Notre monde complexe invite à repenser les interdépendances, cultures, organisations, coopérations, pouvoirs…
Proposition de Jean-Pierre Jaslin
Si je reprends les activités (de Confrontations) auxquelles j’ai participé et les questions qui se posent à notre société aujourd’hui, je pense qu’il y a un constat assez partagé sur le fait qu’il y a de multiples initiatives décentralisées, parfois même des innovations, mais que toutes ces mobilisations d’acteurs ne permettent pas (encore ?) de modifier la régulation globale. Ces activités passionnent les acteurs, mais laissent un gout amer faute de débouchés plus larges qui favoriseraient une confiance.

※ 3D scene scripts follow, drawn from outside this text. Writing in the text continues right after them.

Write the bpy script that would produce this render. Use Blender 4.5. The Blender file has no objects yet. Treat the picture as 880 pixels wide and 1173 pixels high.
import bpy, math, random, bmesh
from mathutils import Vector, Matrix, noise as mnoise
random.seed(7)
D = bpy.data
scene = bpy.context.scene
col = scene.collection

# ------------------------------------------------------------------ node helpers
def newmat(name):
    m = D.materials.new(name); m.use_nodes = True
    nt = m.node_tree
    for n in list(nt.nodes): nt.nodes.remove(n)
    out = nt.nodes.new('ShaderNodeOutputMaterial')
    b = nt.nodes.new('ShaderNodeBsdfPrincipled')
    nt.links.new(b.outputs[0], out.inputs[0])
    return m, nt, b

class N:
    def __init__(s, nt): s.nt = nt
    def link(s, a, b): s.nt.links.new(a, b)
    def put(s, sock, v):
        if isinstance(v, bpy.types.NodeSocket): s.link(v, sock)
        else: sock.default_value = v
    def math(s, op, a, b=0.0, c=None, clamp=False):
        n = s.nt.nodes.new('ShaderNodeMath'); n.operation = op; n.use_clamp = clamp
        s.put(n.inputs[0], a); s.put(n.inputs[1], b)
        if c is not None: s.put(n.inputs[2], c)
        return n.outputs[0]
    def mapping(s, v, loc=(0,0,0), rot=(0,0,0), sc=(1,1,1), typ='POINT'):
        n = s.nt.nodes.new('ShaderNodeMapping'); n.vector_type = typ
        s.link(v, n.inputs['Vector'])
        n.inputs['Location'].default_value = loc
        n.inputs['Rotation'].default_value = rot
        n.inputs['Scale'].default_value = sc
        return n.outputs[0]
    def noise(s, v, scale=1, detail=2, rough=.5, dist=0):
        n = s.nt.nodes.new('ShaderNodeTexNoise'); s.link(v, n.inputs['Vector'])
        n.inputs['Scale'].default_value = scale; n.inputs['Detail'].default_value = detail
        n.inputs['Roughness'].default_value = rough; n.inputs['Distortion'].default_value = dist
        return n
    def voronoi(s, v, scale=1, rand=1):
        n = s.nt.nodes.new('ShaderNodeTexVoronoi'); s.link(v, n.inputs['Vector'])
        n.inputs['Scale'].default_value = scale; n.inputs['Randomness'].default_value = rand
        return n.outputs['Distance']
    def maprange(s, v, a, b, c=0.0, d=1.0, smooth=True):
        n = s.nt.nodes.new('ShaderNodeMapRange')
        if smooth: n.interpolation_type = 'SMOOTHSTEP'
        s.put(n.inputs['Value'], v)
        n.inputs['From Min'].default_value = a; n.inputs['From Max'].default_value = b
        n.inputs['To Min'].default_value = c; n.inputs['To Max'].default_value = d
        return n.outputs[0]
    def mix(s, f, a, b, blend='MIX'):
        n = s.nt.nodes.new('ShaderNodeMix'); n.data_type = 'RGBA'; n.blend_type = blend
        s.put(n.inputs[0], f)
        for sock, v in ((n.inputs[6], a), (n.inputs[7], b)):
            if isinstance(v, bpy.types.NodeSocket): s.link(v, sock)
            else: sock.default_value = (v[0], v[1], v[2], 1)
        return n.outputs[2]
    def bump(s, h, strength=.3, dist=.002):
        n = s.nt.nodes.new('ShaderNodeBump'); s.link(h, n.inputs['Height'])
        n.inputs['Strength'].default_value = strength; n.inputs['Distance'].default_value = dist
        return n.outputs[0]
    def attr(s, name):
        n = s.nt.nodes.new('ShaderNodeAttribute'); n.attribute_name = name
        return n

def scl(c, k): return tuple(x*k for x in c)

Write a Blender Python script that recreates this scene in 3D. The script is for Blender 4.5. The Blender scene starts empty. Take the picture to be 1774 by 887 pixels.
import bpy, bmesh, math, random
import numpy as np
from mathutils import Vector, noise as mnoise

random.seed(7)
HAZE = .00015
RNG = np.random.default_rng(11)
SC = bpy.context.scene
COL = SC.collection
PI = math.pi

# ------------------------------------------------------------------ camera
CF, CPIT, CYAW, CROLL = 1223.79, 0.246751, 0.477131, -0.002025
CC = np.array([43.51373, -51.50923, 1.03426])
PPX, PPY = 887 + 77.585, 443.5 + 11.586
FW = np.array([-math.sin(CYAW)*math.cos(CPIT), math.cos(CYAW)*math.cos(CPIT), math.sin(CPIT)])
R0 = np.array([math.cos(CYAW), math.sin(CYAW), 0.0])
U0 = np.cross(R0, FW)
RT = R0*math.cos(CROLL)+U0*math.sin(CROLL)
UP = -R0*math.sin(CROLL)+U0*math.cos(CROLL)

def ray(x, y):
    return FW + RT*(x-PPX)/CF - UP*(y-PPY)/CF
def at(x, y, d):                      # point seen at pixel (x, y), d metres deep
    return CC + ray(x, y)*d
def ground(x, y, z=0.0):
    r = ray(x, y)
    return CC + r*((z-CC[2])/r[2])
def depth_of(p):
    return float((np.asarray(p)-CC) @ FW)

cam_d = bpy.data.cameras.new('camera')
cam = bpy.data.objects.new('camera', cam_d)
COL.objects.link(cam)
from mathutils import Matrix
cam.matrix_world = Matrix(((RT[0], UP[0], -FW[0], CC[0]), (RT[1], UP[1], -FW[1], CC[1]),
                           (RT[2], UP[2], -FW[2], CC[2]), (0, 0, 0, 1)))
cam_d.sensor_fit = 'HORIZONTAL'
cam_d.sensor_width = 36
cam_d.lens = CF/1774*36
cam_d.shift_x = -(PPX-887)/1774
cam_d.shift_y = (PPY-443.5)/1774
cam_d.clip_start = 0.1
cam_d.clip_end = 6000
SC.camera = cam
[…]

Je repense à ce que nous disaient François Dubet, la Cimade, le CCFD, les intervenants de la journée sur la fraternité, le livre sur les « cathos »… Le risque est de renforcer un discours de citoyenneté ou de groupe de proximité en abandonnant le terrain d’une action civique et institutionnelle.
La lecture du livre de Yann Raison de Cleuziou, fait bien apparaitre la difficulté des personnes engagées à différents titres dans l’Église pour penser une action « dans », « par » et « sur » l’institution. Les niveaux institutionnels sont alors perçus comme immuables ou au moins hors de portée de changements. Question d’autant plus importante que le Pape François invite les Églises locales à prendre leur responsabilité. Il cherche des alliances pour modifier la Curie, mais tout le monde reste au balcon pour voir comment il va se débrouiller comme si cela n’aura aucun impact sur nos églises locales.
Or, les défis à relever aujourd’hui sont très importants par leurs impacts sur le vivre ensemble et l’Humanité: voir les questions sur la bioéthique, la fin de vie, le transhumain, les NBIC… toutes questions qui seront loin de faire l’unanimité dans les communautés. Le phénomène est identique en ce qui concerne la confrontation interreligieuse ou interculturelle (partie effectivement absente du livre sur les « cathos »), comme de l’attitude à prendre face aux radicalismes ou au laïcisme. Il est à craindre, vu la faiblesse d’expériences pratiques de débat dans les communautés, l’absence de lieux de discussion entre les diverses appréhensions de ces questions dans les communautés et les problèmes importants de fonctionnement lié à la difficulté de penser une place des laïcs dans l’église, que nous assistions à un retrait de la plupart des communautés du débat interne et de celui de nos sociétés.
Sans approche renouvelée d’une régulation intermédiaire, les messages descendants et les expériences locales ne favorisent pas une dynamique nouvelle, alors que l’attente vis-à-vis de la religion est plus forte actuellement, mais si elle prend des formes plus diversifiées.
C’est aussi une question que l’on retrouvera sans nul doute que ce soit autour de « l’extrême violence » (se sentir proche) ou du Care.
Aussi, ma proposition consisterait à réfléchir sur cette dimension des régulations intermédiaires pour accepter la diversité tout en renforçant l’unité pour une nouvelle humanité. Nous pourrions partir de l’idée de subsidiarité qui est un héritage commun et voir comment dans notre monde complexe, elle reste une boussole importante à condition de repenser l’interdépendance des niveaux et donc des modes d’organisation et de pouvoir. Une lecture biblique de cette question, éthique, sociologique, philosophique et anthropologique… devrait favoriser l’émergence d’une problématique nouvelle.